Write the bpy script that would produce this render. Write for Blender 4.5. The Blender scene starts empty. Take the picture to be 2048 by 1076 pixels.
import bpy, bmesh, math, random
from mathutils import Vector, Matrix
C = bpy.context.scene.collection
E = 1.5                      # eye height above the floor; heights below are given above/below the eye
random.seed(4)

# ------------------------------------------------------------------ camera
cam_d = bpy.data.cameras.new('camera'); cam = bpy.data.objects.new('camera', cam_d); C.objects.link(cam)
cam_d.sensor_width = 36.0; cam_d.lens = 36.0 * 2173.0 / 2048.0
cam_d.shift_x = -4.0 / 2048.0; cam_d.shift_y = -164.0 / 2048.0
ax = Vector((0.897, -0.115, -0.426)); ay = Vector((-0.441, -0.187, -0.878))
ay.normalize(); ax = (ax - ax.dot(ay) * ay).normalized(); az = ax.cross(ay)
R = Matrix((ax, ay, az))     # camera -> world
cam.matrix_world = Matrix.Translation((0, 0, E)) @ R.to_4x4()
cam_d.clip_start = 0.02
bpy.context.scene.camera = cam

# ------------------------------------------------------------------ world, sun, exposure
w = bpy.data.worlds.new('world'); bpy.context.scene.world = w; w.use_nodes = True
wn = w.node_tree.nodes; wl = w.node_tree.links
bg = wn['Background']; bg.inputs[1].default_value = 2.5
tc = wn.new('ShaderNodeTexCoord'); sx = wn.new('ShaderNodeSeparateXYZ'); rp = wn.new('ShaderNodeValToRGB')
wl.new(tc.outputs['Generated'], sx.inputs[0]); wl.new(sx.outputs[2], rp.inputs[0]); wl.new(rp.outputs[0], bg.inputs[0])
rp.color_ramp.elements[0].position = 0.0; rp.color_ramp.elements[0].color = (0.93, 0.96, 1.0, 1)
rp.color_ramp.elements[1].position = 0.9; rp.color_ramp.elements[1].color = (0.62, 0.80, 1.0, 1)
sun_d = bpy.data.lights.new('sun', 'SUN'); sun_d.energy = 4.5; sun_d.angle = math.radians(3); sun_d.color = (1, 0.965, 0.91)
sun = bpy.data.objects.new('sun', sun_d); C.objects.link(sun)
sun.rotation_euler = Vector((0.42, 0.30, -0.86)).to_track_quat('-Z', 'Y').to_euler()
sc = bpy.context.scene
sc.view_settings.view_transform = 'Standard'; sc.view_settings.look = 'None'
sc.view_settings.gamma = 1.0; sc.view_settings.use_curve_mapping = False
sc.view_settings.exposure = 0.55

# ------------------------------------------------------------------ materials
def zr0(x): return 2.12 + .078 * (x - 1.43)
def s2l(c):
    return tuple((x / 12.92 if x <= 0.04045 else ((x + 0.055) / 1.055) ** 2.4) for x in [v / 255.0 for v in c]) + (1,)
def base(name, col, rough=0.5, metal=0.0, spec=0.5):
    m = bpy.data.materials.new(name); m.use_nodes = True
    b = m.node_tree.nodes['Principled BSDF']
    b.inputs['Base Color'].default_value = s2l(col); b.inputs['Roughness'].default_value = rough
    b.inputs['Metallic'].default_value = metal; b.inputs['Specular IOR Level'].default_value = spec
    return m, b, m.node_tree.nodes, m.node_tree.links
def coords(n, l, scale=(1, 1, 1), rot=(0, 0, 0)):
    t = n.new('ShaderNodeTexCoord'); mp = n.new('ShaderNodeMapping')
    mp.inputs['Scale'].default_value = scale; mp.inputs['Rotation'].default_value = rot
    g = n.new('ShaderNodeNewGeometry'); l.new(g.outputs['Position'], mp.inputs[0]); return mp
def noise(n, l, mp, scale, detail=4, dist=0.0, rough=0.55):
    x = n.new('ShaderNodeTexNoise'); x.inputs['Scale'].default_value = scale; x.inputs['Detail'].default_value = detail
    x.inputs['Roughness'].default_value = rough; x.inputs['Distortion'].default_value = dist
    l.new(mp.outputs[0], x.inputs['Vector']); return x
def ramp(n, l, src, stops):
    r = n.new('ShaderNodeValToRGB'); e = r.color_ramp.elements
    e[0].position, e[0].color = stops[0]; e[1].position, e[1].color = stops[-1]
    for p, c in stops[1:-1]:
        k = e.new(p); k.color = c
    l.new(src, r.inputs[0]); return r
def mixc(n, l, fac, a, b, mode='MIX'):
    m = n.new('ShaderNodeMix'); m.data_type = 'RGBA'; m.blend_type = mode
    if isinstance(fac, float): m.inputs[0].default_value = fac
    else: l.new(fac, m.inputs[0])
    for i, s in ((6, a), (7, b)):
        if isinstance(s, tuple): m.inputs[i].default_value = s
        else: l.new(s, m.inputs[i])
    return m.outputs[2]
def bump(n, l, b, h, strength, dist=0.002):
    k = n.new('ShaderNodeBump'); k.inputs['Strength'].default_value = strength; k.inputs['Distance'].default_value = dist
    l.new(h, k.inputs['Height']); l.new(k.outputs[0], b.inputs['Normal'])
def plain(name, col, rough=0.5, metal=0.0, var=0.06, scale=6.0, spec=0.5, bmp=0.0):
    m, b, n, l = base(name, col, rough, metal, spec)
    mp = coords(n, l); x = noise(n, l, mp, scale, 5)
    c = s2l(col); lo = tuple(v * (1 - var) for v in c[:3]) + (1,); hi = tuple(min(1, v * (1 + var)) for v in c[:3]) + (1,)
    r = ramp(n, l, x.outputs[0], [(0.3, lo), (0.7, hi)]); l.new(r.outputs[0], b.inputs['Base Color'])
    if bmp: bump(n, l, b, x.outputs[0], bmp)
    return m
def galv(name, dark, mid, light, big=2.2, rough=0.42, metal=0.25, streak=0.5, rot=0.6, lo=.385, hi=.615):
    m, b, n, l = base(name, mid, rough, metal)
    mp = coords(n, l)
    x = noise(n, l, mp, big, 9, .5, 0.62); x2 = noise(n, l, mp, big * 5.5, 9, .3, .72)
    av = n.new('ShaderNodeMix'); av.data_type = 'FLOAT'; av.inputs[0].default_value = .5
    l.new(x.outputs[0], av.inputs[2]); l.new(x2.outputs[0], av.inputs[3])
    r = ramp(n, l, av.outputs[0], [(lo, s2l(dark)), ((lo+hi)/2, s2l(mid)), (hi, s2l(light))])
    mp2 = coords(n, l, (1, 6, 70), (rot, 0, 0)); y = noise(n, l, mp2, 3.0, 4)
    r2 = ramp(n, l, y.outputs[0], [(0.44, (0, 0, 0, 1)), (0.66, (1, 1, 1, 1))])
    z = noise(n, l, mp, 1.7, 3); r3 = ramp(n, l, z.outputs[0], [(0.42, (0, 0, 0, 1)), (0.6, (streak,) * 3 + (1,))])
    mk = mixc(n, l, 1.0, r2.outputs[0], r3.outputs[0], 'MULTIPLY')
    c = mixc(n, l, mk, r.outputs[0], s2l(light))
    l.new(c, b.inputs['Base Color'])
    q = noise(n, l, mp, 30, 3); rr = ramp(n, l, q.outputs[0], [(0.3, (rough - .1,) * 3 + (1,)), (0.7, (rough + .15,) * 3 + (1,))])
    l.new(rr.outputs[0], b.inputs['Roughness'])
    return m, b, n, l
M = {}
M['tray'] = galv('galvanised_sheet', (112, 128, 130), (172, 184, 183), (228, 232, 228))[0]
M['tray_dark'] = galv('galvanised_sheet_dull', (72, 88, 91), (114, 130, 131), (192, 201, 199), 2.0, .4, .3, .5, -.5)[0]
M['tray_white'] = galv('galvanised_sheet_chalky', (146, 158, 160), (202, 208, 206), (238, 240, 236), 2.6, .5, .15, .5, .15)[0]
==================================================
◆ **Required work**: Restate every line of the data word for word.

◆ **Correct output**:
Write the bpy script that would produce this render. Write for Blender 4.5. The Blender scene starts empty. Take the picture to be 2048 by 1076 pixels.
import bpy, bmesh, math, random
from mathutils import Vector, Matrix
C = bpy.context.scene.collection
E = 1.5                      # eye height above the floor; heights below are given above/below the eye
random.seed(4)

# ------------------------------------------------------------------ camera
cam_d = bpy.data.cameras.new('camera'); cam = bpy.data.objects.new('camera', cam_d); C.objects.link(cam)
cam_d.sensor_width = 36.0; cam_d.lens = 36.0 * 2173.0 / 2048.0
cam_d.shift_x = -4.0 / 2048.0; cam_d.shift_y = -164.0 / 2048.0
ax = Vector((0.897, -0.115, -0.426)); ay = Vector((-0.441, -0.187, -0.878))
ay.normalize(); ax = (ax - ax.dot(ay) * ay).normalized(); az = ax.cross(ay)
R = Matrix((ax, ay, az))     # camera -> world
cam.matrix_world = Matrix.Translation((0, 0, E)) @ R.to_4x4()
cam_d.clip_start = 0.02
bpy.context.scene.camera = cam

# ------------------------------------------------------------------ world, sun, exposure
w = bpy.data.worlds.new('world'); bpy.context.scene.world = w; w.use_nodes = True
wn = w.node_tree.nodes; wl = w.node_tree.links
bg = wn['Background']; bg.inputs[1].default_value = 2.5
tc = wn.new('ShaderNodeTexCoord'); sx = wn.new('ShaderNodeSeparateXYZ'); rp = wn.new('ShaderNodeValToRGB')
wl.new(tc.outputs['Generated'], sx.inputs[0]); wl.new(sx.outputs[2], rp.inputs[0]); wl.new(rp.outputs[0], bg.inputs[0])
rp.color_ramp.elements[0].position = 0.0; rp.color_ramp.elements[0].color = (0.93, 0.96, 1.0, 1)
rp.color_ramp.elements[1].position = 0.9; rp.color_ramp.elements[1].color = (0.62, 0.80, 1.0, 1)
sun_d = bpy.data.lights.new('sun', 'SUN'); sun_d.energy = 4.5; sun_d.angle = math.radians(3); sun_d.color = (1, 0.965, 0.91)
sun = bpy.data.objects.new('sun', sun_d); C.objects.link(sun)
sun.rotation_euler = Vector((0.42, 0.30, -0.86)).to_track_quat('-Z', 'Y').to_euler()
sc = bpy.context.scene
sc.view_settings.view_transform = 'Standard'; sc.view_settings.look = 'None'
sc.view_settings.gamma = 1.0; sc.view_settings.use_curve_mapping = False
sc.view_settings.exposure = 0.55

# ------------------------------------------------------------------ materials
def zr0(x): return 2.12 + .078 * (x - 1.43)
def s2l(c):
    return tuple((x / 12.92 if x <= 0.04045 else ((x + 0.055) / 1.055) ** 2.4) for x in [v / 255.0 for v in c]) + (1,)
def base(name, col, rough=0.5, metal=0.0, spec=0.5):
    m = bpy.data.materials.new(name); m.use_nodes = True
    b = m.node_tree.nodes['Principled BSDF']
    b.inputs['Base Color'].default_value = s2l(col); b.inputs['Roughness'].default_value = rough
    b.inputs['Metallic'].default_value = metal; b.inputs['Specular IOR Level'].default_value = spec
    return m, b, m.node_tree.nodes, m.node_tree.links
def coords(n, l, scale=(1, 1, 1), rot=(0, 0, 0)):
    t = n.new('ShaderNodeTexCoord'); mp = n.new('ShaderNodeMapping')
    mp.inputs['Scale'].default_value = scale; mp.inputs['Rotation'].default_value = rot
    g = n.new('ShaderNodeNewGeometry'); l.new(g.outputs['Position'], mp.inputs[0]); return mp
def noise(n, l, mp, scale, detail=4, dist=0.0, rough=0.55):
    x = n.new('ShaderNodeTexNoise'); x.inputs['Scale'].default_value = scale; x.inputs['Detail'].default_value = detail
    x.inputs['Roughness'].default_value = rough; x.inputs['Distortion'].default_value = dist
    l.new(mp.outputs[0], x.inputs['Vector']); return x
def ramp(n, l, src, stops):
    r = n.new('ShaderNodeValToRGB'); e = r.color_ramp.elements
    e[0].position, e[0].color = stops[0]; e[1].position, e[1].color = stops[-1]
    for p, c in stops[1:-1]:
        k = e.new(p); k.color = c
    l.new(src, r.inputs[0]); return r
def mixc(n, l, fac, a, b, mode='MIX'):
    m = n.new('ShaderNodeMix'); m.data_type = 'RGBA'; m.blend_type = mode
    if isinstance(fac, float): m.inputs[0].default_value = fac
    else: l.new(fac, m.inputs[0])
    for i, s in ((6, a), (7, b)):
        if isinstance(s, tuple): m.inputs[i].default_value = s
        else: l.new(s, m.inputs[i])
    return m.outputs[2]
def bump(n, l, b, h, strength, dist=0.002):
    k = n.new('ShaderNodeBump'); k.inputs['Strength'].default_value = strength; k.inputs['Distance'].default_value = dist
    l.new(h, k.inputs['Height']); l.new(k.outputs[0], b.inputs['Normal'])
def plain(name, col, rough=0.5, metal=0.0, var=0.06, scale=6.0, spec=0.5, bmp=0.0):
    m, b, n, l = base(name, col, rough, metal, spec)
    mp = coords(n, l); x = noise(n, l, mp, scale, 5)
    c = s2l(col); lo = tuple(v * (1 - var) for v in c[:3]) + (1,); hi = tuple(min(1, v * (1 + var)) for v in c[:3]) + (1,)
    r = ramp(n, l, x.outputs[0], [(0.3, lo), (0.7, hi)]); l.new(r.outputs[0], b.inputs['Base Color'])
    if bmp: bump(n, l, b, x.outputs[0], bmp)
    return m
def galv(name, dark, mid, light, big=2.2, rough=0.42, metal=0.25, streak=0.5, rot=0.6, lo=.385, hi=.615):
    m, b, n, l = base(name, mid, rough, metal)
    mp = coords(n, l)
    x = noise(n, l, mp, big, 9, .5, 0.62); x2 = noise(n, l, mp, big * 5.5, 9, .3, .72)
    av = n.new('ShaderNodeMix'); av.data_type = 'FLOAT'; av.inputs[0].default_value = .5
    l.new(x.outputs[0], av.inputs[2]); l.new(x2.outputs[0], av.inputs[3])
    r = ramp(n, l, av.outputs[0], [(lo, s2l(dark)), ((lo+hi)/2, s2l(mid)), (hi, s2l(light))])
    mp2 = coords(n, l, (1, 6, 70), (rot, 0, 0)); y = noise(n, l, mp2, 3.0, 4)
    r2 = ramp(n, l, y.outputs[0], [(0.44, (0, 0, 0, 1)), (0.66, (1, 1, 1, 1))])
    z = noise(n, l, mp, 1.7, 3); r3 = ramp(n, l, z.outputs[0], [(0.42, (0, 0, 0, 1)), (0.6, (streak,) * 3 + (1,))])
    mk = mixc(n, l, 1.0, r2.outputs[0], r3.outputs[0], 'MULTIPLY')
    c = mixc(n, l, mk, r.outputs[0], s2l(light))
    l.new(c, b.inputs['Base Color'])
    q = noise(n, l, mp, 30, 3); rr = ramp(n, l, q.outputs[0], [(0.3, (rough - .1,) * 3 + (1,)), (0.7, (rough + .15,) * 3 + (1,))])
    l.new(rr.outputs[0], b.inputs['Roughness'])
    return m, b, n, l
M = {}
M['tray'] = galv('galvanised_sheet', (112, 128, 130), (172, 184, 183), (228, 232, 228))[0]
M['tray_dark'] = galv('galvanised_sheet_dull', (72, 88, 91), (114, 130, 131), (192, 201, 199), 2.0, .4, .3, .5, -.5)[0]
M['tray_white'] = galv('galvanised_sheet_chalky', (146, 158, 160), (202, 208, 206), (238, 240, 236), 2.6, .5, .15, .5, .15)[0]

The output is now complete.